Exercise objective - Beginning with the first line, set down every line through the one containing "col = sc.collection", exactly as it appears, but not the pictures.

Exercise input -
────

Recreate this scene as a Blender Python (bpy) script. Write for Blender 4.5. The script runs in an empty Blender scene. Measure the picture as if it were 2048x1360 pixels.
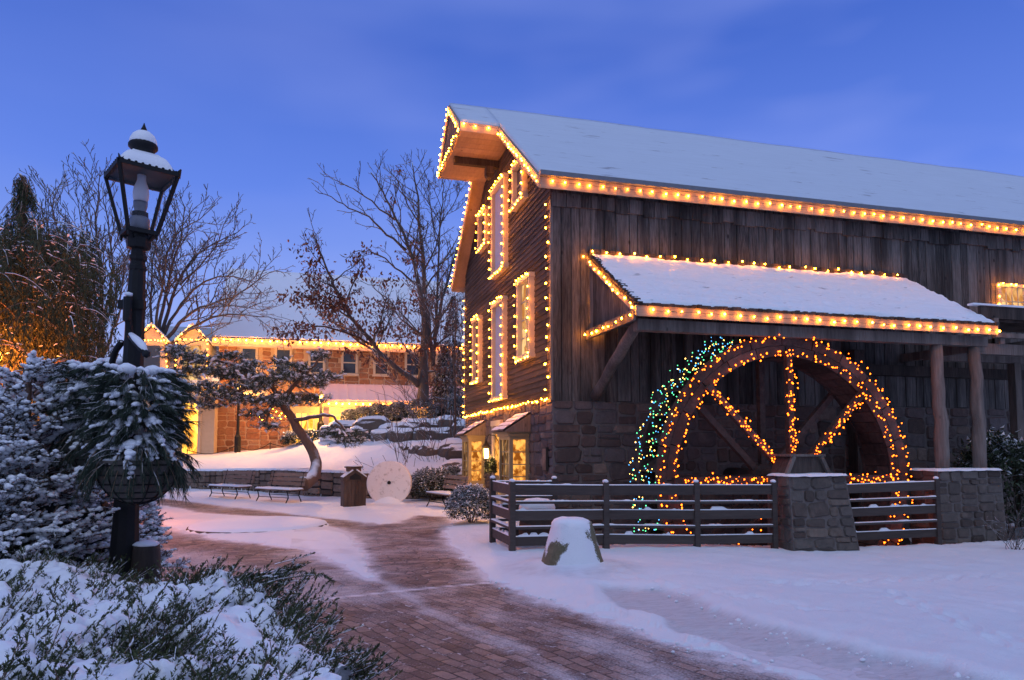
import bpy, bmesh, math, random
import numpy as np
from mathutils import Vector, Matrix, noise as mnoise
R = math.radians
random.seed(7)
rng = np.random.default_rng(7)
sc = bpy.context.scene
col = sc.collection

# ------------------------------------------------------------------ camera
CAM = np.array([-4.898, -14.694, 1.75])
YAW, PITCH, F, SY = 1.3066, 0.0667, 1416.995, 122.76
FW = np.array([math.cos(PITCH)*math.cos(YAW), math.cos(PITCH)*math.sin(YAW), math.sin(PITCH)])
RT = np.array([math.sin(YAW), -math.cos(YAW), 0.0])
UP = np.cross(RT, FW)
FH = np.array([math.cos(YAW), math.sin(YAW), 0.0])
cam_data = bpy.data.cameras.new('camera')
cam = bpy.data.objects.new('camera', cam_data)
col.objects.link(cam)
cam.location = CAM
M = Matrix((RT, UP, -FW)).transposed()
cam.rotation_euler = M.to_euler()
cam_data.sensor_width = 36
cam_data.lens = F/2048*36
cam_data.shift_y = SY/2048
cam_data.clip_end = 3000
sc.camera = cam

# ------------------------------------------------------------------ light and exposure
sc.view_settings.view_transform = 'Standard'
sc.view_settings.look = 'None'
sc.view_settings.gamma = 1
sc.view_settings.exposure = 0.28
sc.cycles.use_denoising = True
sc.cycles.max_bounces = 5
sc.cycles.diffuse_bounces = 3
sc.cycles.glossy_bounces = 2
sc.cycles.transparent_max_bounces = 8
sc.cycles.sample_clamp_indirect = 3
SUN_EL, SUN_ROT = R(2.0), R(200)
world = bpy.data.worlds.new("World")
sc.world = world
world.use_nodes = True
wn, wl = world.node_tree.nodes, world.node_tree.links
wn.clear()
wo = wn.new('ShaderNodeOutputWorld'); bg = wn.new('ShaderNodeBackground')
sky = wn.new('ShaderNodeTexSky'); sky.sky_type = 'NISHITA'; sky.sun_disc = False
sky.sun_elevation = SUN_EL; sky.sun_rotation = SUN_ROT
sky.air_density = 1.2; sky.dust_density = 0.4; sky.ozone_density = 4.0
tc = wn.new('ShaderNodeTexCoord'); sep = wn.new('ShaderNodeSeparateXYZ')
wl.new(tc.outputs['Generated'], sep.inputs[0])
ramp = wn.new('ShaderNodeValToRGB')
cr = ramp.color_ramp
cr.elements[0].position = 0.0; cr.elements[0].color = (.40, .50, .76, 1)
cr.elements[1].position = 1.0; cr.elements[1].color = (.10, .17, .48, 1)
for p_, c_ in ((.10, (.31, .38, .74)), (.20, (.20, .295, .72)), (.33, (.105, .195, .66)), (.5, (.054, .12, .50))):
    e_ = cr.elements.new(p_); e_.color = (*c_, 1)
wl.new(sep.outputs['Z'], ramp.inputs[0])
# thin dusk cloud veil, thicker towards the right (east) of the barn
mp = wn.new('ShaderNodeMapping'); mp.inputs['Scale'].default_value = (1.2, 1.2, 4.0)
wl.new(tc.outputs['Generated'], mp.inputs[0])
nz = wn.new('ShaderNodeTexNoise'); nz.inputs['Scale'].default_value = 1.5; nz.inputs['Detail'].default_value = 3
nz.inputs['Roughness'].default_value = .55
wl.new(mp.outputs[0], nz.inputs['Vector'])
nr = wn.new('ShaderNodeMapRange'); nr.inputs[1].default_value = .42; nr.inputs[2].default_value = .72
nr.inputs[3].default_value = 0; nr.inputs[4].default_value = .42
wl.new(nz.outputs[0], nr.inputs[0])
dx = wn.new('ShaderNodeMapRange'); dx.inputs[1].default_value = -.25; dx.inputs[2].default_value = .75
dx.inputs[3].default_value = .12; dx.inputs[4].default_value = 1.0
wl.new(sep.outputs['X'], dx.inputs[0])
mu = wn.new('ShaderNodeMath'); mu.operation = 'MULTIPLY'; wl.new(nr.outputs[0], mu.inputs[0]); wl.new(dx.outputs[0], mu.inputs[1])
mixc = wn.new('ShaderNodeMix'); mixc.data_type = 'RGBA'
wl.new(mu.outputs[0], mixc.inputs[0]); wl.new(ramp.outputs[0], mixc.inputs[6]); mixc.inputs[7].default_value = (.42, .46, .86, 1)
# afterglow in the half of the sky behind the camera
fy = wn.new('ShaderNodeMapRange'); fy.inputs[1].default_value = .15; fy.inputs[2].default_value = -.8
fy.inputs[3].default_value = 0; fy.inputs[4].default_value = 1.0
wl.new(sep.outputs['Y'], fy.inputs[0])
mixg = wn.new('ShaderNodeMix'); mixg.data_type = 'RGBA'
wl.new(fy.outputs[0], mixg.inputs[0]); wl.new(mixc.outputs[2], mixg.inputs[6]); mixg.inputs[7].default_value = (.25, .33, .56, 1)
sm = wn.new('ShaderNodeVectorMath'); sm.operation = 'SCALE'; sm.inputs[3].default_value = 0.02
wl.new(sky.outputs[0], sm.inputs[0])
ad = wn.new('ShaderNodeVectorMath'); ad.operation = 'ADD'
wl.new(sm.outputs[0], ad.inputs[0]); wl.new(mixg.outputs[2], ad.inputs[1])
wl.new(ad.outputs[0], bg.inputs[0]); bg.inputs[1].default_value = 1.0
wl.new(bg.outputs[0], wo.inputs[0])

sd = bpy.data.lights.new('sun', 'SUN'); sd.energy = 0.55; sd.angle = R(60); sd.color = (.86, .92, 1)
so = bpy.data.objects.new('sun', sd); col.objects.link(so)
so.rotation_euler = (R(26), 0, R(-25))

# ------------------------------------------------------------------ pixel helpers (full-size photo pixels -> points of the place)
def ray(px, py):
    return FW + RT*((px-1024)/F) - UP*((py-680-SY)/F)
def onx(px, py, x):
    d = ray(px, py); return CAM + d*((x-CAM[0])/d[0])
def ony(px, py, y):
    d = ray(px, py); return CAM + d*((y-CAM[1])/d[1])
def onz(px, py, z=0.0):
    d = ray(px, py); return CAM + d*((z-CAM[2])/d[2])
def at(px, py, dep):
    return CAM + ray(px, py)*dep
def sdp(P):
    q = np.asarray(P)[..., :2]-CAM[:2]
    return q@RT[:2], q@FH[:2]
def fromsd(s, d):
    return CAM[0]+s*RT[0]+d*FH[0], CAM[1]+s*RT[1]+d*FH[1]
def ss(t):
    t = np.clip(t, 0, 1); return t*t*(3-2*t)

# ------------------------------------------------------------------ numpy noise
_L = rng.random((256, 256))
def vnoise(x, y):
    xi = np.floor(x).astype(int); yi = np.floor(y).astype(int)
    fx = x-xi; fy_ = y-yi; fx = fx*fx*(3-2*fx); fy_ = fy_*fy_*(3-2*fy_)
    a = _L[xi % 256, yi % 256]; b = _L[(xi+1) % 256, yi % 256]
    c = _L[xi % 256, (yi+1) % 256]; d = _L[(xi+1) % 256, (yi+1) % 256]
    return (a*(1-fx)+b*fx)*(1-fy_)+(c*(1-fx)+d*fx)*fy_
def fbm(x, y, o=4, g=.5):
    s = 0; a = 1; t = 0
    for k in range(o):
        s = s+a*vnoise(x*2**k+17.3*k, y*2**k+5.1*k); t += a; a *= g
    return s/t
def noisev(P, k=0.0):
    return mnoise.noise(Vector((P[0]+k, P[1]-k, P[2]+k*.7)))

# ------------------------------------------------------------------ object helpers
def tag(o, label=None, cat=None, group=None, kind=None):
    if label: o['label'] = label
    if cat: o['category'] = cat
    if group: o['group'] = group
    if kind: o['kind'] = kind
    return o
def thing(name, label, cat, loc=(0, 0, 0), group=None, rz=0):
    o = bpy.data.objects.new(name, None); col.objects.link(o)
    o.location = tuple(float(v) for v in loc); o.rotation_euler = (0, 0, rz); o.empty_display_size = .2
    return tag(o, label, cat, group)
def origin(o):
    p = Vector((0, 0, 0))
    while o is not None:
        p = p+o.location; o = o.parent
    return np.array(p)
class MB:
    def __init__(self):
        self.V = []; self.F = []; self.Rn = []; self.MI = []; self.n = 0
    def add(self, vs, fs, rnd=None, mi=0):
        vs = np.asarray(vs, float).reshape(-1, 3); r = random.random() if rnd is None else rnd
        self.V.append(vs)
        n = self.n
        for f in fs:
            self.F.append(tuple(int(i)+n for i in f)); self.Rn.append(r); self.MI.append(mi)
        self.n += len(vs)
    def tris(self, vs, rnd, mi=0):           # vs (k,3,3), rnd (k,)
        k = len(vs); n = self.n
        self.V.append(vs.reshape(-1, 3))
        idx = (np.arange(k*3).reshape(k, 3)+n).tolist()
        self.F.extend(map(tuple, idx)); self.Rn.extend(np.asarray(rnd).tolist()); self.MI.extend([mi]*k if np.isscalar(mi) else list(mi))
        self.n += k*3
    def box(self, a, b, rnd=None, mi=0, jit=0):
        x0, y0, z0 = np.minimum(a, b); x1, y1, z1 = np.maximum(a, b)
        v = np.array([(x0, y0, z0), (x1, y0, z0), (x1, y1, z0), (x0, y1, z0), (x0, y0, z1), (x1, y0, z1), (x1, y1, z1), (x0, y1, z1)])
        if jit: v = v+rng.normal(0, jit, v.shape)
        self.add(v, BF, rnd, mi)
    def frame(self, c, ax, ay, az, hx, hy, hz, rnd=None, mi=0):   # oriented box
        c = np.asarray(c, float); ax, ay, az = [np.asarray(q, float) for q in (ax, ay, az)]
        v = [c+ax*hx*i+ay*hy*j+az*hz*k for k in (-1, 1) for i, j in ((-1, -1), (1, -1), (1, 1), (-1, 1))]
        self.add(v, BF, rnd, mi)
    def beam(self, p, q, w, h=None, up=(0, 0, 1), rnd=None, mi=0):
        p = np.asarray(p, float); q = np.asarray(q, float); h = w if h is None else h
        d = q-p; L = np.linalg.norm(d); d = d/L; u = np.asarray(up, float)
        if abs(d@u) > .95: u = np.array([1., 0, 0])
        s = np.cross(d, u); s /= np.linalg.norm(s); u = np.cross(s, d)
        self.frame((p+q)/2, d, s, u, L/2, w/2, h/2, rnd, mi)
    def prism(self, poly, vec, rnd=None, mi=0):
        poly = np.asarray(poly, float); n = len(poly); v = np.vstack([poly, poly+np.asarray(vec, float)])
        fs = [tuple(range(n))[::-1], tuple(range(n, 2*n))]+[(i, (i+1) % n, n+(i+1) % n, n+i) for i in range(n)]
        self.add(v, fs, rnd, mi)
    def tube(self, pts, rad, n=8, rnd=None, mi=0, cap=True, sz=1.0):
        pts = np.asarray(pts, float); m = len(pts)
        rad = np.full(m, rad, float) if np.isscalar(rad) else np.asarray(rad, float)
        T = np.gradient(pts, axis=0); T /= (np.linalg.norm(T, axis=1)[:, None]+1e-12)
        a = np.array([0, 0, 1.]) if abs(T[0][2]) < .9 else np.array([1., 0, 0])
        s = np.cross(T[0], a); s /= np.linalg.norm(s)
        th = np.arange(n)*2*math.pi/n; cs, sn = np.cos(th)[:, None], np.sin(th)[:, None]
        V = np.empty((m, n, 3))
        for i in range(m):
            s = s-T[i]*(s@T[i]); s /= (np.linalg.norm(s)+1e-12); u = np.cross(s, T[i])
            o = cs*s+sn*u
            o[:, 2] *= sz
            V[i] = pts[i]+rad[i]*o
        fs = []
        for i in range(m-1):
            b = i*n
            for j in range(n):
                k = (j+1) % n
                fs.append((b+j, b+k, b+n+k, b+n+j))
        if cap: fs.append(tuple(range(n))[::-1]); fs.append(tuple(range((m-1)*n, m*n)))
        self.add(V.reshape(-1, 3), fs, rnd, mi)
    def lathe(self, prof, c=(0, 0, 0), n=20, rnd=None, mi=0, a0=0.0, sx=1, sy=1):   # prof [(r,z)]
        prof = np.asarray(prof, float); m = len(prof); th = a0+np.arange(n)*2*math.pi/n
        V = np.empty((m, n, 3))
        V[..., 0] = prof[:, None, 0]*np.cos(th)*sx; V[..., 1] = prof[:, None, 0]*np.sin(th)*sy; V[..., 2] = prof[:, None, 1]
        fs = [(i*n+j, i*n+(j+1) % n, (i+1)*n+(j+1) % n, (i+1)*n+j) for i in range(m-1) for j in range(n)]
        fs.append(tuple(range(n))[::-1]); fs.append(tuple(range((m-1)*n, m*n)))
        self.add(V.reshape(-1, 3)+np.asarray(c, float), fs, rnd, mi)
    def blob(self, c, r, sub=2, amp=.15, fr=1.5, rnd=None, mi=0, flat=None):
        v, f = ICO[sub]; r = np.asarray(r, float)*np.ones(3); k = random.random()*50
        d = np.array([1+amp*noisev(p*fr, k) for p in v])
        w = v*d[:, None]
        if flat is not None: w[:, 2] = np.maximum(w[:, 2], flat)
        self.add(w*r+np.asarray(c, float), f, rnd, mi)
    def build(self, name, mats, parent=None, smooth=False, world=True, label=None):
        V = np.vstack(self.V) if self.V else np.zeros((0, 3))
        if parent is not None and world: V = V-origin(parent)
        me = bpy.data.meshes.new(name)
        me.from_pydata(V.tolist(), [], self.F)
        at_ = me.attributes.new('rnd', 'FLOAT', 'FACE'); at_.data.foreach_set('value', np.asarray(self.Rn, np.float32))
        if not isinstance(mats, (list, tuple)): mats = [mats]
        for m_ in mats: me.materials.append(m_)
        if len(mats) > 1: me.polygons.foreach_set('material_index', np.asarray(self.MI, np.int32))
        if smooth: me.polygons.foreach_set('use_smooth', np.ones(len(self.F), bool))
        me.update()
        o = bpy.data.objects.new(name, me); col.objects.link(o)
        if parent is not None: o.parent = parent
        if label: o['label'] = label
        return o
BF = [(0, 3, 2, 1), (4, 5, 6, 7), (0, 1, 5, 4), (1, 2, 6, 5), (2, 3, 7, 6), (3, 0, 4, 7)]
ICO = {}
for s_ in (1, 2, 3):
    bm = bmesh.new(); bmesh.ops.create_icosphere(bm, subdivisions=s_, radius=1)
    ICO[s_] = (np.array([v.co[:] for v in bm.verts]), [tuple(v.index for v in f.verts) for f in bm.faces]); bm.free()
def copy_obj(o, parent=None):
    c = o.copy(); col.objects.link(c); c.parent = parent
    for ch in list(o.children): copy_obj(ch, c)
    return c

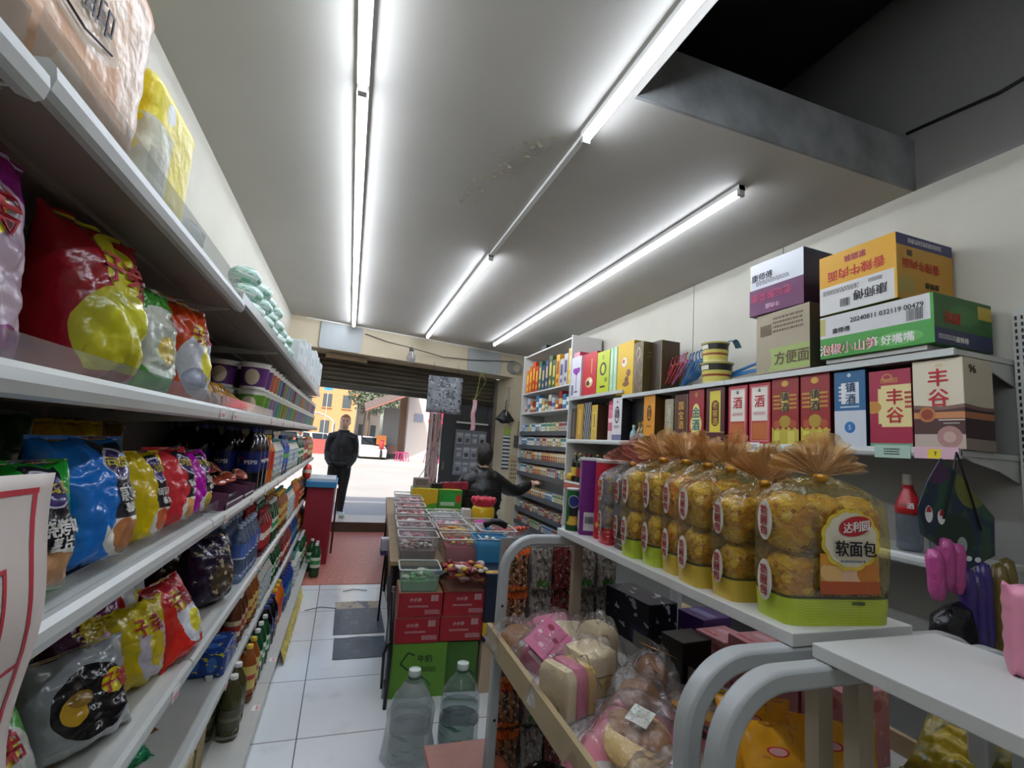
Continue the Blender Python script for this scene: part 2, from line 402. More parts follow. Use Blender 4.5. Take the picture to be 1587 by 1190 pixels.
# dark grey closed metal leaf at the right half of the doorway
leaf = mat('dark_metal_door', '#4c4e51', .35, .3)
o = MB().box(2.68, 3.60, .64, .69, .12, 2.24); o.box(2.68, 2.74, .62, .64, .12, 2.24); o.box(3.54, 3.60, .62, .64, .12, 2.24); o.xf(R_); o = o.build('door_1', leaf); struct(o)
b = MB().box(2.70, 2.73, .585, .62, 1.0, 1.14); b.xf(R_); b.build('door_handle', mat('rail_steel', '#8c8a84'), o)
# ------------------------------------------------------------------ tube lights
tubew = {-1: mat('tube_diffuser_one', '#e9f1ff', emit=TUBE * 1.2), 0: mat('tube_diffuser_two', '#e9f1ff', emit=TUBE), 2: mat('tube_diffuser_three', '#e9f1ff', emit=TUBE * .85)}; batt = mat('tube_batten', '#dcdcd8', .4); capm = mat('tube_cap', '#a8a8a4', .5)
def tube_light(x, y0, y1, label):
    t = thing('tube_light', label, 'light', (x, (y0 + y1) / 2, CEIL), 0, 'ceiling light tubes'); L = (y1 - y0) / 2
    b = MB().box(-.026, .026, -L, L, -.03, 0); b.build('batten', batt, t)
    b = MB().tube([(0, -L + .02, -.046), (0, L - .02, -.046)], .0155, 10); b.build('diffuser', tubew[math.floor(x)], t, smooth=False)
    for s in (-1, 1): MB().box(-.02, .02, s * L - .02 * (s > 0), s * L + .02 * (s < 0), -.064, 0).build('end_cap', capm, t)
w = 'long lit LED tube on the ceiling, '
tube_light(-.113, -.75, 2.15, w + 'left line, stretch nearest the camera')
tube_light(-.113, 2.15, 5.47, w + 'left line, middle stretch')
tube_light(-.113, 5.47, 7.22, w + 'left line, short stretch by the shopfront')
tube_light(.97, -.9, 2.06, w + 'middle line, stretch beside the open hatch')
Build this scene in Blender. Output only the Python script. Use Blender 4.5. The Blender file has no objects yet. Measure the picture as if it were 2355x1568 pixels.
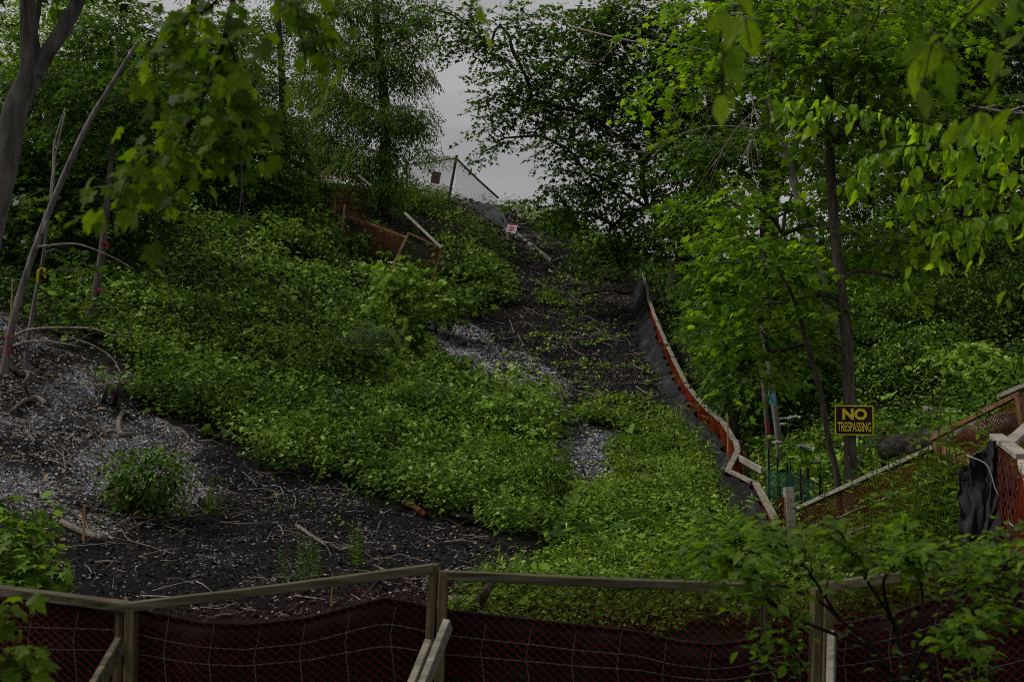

────

Exercise solution -
Recreate this scene as a Blender Python (bpy) script. Write for Blender 4.5. The script runs in an empty Blender scene. Measure the picture as if it were 2048x1360 pixels.
import bpy, bmesh, math, random
import numpy as np
from mathutils import Vector, Matrix, noise as mnoise
R = math.radians
random.seed(7)
rng = np.random.default_rng(7)
sc = bpy.context.scene
col = sc.collection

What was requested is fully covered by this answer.